The task: Scan the material for the word "wide", and copy each line where it shows up.

3D scene scripts:
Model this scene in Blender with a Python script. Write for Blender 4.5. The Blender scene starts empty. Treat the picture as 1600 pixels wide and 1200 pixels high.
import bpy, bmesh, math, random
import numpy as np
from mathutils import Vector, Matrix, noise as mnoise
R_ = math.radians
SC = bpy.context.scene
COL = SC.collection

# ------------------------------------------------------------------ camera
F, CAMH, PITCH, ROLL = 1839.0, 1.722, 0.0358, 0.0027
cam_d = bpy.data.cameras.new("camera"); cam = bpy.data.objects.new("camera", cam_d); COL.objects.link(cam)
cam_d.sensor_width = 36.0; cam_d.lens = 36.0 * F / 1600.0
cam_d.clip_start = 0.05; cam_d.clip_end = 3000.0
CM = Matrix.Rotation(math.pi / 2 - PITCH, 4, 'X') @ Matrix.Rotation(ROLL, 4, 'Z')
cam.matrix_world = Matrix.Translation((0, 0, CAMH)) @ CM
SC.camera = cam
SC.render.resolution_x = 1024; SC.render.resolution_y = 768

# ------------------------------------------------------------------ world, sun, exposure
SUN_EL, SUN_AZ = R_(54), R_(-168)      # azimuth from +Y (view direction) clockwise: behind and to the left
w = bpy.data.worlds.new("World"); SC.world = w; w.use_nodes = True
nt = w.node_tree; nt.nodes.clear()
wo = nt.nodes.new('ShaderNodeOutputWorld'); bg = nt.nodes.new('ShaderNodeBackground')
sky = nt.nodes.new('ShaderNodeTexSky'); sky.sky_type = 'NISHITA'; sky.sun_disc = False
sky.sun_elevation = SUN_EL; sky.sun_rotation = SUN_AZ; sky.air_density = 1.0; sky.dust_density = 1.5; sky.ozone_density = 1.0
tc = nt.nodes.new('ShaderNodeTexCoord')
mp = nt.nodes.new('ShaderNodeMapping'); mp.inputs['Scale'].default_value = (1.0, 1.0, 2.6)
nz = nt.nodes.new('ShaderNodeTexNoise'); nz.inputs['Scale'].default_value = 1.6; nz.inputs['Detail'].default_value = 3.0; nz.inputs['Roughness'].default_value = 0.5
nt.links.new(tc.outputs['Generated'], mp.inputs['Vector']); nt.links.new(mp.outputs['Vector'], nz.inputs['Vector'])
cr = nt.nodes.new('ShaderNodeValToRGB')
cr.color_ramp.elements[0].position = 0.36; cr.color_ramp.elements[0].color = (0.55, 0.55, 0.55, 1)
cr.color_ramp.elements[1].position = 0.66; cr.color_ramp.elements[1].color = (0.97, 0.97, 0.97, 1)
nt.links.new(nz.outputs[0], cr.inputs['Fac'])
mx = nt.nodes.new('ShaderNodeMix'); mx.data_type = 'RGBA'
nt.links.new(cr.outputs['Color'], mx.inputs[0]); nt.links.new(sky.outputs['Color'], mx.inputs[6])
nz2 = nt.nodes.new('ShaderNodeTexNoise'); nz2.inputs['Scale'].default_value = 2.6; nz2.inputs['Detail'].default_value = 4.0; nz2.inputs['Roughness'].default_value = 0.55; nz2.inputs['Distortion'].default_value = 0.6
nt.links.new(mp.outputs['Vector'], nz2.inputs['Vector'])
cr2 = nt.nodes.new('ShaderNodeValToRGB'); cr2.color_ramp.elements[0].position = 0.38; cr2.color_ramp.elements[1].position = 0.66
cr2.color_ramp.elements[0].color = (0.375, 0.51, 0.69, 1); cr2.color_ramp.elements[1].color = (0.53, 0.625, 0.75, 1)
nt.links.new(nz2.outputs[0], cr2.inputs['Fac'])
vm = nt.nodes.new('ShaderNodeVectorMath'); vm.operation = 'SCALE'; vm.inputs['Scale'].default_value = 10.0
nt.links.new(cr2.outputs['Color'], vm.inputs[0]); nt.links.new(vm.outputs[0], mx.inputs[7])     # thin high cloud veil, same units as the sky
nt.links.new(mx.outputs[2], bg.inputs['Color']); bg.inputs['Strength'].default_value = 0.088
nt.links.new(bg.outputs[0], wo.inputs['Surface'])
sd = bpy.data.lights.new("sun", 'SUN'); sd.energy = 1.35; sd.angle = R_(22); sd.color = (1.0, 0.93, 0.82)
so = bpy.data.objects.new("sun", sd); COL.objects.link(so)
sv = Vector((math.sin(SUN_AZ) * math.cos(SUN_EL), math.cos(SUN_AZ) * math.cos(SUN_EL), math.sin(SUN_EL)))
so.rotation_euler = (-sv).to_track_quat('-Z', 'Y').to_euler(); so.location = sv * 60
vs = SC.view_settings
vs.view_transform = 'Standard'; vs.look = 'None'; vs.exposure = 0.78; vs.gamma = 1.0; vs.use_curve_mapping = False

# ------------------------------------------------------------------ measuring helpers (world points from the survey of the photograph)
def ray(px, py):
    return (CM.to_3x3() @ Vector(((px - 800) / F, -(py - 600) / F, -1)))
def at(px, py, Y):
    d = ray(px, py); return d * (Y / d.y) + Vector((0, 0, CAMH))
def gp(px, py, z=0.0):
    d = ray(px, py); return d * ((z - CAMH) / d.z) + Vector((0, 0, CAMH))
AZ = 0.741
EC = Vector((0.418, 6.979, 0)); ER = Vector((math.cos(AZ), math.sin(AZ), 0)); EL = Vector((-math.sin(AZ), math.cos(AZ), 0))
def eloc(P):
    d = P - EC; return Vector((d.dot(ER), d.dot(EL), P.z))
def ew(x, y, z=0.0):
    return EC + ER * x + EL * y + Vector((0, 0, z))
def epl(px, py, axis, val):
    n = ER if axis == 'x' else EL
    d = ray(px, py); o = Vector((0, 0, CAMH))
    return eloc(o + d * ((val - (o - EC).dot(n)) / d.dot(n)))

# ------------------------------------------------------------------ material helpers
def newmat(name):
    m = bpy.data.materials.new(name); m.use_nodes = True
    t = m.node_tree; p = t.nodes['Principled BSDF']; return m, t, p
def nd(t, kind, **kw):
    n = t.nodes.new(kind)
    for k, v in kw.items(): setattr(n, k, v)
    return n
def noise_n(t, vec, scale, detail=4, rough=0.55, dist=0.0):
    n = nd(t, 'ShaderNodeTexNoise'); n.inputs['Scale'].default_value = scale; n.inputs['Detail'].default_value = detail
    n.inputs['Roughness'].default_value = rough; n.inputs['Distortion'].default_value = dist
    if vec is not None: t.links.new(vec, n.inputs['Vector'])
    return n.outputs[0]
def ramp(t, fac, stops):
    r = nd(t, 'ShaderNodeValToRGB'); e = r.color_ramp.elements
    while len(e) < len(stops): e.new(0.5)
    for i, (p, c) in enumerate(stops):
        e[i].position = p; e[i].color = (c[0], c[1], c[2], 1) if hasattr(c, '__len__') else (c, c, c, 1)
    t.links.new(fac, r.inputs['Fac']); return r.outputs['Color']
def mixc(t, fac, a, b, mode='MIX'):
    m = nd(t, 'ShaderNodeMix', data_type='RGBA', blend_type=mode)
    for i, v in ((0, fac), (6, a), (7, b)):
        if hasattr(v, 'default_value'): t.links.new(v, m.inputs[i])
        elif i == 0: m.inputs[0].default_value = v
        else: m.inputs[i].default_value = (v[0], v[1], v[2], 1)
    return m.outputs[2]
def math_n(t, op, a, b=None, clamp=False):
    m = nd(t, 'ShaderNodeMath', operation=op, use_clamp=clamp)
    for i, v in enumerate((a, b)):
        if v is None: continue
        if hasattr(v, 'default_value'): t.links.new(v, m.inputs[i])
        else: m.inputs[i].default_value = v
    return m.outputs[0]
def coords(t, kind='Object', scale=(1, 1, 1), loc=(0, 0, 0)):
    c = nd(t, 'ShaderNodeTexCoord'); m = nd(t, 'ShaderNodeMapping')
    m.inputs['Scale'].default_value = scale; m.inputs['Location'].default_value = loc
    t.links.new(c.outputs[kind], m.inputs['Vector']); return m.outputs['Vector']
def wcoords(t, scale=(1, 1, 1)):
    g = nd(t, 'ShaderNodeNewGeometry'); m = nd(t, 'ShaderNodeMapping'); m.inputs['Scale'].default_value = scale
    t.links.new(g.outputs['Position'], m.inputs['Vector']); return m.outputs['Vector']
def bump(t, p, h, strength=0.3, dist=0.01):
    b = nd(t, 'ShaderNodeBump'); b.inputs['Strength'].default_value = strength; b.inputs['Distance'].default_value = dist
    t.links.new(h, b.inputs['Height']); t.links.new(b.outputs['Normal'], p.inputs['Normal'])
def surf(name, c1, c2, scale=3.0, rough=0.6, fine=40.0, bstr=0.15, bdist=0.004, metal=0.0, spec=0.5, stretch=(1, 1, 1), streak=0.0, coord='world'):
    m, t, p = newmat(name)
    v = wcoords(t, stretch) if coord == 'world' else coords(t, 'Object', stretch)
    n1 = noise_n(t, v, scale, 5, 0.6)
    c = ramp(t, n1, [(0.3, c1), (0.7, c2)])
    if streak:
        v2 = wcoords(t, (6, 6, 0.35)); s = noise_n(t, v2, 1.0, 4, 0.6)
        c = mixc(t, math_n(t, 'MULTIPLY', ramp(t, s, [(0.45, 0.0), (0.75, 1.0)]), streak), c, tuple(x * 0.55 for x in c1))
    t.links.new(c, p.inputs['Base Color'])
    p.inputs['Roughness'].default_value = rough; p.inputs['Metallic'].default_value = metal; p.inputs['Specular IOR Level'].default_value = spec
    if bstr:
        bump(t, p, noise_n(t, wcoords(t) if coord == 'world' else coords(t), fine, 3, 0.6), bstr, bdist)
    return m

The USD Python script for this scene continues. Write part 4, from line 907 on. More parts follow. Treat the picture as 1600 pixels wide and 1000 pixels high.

Problem solution:
Model this scene in Blender with a Python script. Write for Blender 4.5. The Blender scene starts empty. Treat the picture as 1600 pixels wide and 1200 pixels high.
The USD Python script for this scene continues. Write part 4, from line 907 on. More parts follow. Treat the picture as 1600 pixels wide and 1000 pixels high.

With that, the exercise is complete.